━━ Listed entries

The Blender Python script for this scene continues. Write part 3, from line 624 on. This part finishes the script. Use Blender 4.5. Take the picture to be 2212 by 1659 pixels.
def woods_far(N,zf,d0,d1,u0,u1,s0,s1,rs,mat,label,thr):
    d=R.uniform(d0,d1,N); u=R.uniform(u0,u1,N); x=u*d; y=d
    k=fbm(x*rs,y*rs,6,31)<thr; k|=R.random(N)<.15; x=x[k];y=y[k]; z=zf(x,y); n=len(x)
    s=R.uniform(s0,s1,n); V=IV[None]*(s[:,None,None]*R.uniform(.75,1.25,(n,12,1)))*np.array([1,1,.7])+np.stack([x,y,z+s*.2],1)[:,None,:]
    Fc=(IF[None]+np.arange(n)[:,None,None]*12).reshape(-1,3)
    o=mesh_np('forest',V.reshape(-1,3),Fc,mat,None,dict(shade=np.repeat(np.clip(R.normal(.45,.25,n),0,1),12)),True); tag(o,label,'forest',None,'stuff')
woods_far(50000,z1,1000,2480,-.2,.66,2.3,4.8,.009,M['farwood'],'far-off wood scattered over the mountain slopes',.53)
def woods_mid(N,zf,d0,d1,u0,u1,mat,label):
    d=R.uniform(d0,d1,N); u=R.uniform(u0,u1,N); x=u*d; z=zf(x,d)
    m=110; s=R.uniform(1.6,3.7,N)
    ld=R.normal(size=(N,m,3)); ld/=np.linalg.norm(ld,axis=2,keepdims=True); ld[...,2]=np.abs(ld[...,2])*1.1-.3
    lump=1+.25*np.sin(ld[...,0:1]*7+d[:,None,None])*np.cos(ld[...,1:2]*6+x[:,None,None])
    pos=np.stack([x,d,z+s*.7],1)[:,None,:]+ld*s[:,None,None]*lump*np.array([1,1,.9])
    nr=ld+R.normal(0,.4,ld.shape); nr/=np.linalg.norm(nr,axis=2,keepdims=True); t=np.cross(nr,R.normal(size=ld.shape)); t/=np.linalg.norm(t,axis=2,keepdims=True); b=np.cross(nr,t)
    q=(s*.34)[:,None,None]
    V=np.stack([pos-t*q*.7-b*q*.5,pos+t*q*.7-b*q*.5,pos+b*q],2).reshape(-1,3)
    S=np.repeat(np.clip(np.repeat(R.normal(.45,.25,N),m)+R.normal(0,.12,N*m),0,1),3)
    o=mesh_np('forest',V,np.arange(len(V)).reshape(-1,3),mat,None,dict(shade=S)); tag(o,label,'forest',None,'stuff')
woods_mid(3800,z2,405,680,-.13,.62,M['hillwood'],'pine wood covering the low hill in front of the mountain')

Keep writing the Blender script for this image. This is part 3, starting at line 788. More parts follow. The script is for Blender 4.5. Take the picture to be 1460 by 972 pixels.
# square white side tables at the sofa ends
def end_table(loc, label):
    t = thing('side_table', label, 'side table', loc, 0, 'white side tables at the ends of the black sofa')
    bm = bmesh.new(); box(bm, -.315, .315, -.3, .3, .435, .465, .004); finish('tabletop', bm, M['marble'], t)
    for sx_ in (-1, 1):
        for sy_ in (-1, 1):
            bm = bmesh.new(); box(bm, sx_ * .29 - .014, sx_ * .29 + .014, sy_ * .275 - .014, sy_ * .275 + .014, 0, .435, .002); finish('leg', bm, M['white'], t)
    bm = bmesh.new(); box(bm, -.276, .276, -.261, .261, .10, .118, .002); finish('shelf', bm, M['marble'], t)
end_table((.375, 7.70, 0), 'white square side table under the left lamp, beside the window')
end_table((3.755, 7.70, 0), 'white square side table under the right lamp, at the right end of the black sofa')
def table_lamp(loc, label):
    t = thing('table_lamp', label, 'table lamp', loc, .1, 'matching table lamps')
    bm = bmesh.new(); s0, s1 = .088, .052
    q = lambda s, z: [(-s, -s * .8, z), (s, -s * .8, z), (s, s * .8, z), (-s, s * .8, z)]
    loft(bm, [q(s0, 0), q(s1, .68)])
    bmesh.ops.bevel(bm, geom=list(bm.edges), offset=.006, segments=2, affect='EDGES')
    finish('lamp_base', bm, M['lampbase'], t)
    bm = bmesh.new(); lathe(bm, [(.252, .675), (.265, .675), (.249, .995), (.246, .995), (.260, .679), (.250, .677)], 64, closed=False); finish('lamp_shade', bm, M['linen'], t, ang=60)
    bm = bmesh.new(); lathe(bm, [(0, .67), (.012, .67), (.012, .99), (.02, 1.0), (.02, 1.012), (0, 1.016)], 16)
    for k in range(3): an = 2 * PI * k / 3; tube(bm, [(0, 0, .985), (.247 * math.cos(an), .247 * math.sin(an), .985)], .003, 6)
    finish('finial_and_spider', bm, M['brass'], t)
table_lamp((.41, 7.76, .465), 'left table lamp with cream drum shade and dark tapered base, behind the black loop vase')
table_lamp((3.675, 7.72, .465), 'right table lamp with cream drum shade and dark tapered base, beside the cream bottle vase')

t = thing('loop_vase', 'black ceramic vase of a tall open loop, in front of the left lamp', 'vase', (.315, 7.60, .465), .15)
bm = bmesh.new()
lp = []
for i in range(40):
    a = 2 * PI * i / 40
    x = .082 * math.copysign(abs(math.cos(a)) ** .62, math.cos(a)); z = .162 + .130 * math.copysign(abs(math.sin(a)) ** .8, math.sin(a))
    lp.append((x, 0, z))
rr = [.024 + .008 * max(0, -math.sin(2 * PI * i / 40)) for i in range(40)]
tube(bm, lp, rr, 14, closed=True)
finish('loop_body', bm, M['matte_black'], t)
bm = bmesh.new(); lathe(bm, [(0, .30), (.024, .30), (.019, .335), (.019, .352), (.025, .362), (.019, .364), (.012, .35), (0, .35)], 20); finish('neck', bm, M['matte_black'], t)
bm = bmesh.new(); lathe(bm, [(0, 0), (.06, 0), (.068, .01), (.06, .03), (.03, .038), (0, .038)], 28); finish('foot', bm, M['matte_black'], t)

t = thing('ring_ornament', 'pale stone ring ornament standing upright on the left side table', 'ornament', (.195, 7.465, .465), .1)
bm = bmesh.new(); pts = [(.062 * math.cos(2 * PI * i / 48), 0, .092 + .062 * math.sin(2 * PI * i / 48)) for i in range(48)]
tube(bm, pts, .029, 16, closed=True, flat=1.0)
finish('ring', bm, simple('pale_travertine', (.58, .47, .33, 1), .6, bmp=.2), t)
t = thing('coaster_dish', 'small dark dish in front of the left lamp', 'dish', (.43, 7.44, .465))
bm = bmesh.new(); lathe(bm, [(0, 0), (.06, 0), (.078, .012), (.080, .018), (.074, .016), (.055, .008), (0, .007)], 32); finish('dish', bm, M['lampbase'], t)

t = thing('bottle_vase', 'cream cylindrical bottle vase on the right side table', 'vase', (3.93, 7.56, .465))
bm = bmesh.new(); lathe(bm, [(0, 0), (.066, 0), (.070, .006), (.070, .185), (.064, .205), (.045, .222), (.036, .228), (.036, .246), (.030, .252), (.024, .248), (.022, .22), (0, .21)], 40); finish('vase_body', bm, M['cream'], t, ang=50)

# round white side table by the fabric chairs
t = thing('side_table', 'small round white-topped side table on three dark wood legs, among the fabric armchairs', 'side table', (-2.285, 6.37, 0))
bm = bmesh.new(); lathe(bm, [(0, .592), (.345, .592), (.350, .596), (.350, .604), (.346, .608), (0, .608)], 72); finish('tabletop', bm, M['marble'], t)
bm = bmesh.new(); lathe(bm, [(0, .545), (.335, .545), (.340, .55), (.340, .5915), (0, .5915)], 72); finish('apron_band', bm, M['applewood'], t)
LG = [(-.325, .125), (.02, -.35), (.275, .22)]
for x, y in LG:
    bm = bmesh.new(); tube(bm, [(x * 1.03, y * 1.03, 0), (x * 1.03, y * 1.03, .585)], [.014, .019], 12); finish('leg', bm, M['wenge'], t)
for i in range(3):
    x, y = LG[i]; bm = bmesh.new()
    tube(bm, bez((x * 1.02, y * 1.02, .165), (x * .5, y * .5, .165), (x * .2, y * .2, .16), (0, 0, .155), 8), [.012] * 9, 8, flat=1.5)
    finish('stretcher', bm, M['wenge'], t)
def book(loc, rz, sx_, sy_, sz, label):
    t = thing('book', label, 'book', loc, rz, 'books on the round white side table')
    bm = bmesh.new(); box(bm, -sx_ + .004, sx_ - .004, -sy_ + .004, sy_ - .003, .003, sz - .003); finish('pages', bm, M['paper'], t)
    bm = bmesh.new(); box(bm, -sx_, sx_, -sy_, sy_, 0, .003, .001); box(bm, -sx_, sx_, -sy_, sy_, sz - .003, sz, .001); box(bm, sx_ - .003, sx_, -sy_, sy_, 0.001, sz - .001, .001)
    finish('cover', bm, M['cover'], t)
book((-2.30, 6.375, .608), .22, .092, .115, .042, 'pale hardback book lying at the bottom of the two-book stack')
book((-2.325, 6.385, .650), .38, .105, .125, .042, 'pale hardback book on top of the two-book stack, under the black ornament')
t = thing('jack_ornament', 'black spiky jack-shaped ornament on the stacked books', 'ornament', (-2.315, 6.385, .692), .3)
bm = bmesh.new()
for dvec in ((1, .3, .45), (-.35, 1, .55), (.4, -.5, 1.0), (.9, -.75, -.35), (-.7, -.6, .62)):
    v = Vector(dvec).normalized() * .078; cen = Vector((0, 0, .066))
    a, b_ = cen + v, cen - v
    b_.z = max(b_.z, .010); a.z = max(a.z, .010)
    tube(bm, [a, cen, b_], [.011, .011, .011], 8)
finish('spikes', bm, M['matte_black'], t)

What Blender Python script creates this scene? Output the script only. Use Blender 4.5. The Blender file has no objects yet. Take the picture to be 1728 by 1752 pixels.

━━━━

Exercise prompt:
From the top of the listing above, restate each line word for word up to and including the line with "of the mountain')"; add nothing else.

Exercise solution:
The Blender Python script for this scene continues. Write part 3, from line 624 on. This part finishes the script. Use Blender 4.5. Take the picture to be 2212 by 1659 pixels.
def woods_far(N,zf,d0,d1,u0,u1,s0,s1,rs,mat,label,thr):
    d=R.uniform(d0,d1,N); u=R.uniform(u0,u1,N); x=u*d; y=d
    k=fbm(x*rs,y*rs,6,31)<thr; k|=R.random(N)<.15; x=x[k];y=y[k]; z=zf(x,y); n=len(x)
    s=R.uniform(s0,s1,n); V=IV[None]*(s[:,None,None]*R.uniform(.75,1.25,(n,12,1)))*np.array([1,1,.7])+np.stack([x,y,z+s*.2],1)[:,None,:]
    Fc=(IF[None]+np.arange(n)[:,None,None]*12).reshape(-1,3)
    o=mesh_np('forest',V.reshape(-1,3),Fc,mat,None,dict(shade=np.repeat(np.clip(R.normal(.45,.25,n),0,1),12)),True); tag(o,label,'forest',None,'stuff')
woods_far(50000,z1,1000,2480,-.2,.66,2.3,4.8,.009,M['farwood'],'far-off wood scattered over the mountain slopes',.53)
def woods_mid(N,zf,d0,d1,u0,u1,mat,label):
    d=R.uniform(d0,d1,N); u=R.uniform(u0,u1,N); x=u*d; z=zf(x,d)
    m=110; s=R.uniform(1.6,3.7,N)
    ld=R.normal(size=(N,m,3)); ld/=np.linalg.norm(ld,axis=2,keepdims=True); ld[...,2]=np.abs(ld[...,2])*1.1-.3
    lump=1+.25*np.sin(ld[...,0:1]*7+d[:,None,None])*np.cos(ld[...,1:2]*6+x[:,None,None])
    pos=np.stack([x,d,z+s*.7],1)[:,None,:]+ld*s[:,None,None]*lump*np.array([1,1,.9])
    nr=ld+R.normal(0,.4,ld.shape); nr/=np.linalg.norm(nr,axis=2,keepdims=True); t=np.cross(nr,R.normal(size=ld.shape)); t/=np.linalg.norm(t,axis=2,keepdims=True); b=np.cross(nr,t)
    q=(s*.34)[:,None,None]
    V=np.stack([pos-t*q*.7-b*q*.5,pos+t*q*.7-b*q*.5,pos+b*q],2).reshape(-1,3)
    S=np.repeat(np.clip(np.repeat(R.normal(.45,.25,N),m)+R.normal(0,.12,N*m),0,1),3)
    o=mesh_np('forest',V,np.arange(len(V)).reshape(-1,3),mat,None,dict(shade=S)); tag(o,label,'forest',None,'stuff')
woods_mid(3800,z2,405,680,-.13,.62,M['hillwood'],'pine wood covering the low hill in front of the mountain')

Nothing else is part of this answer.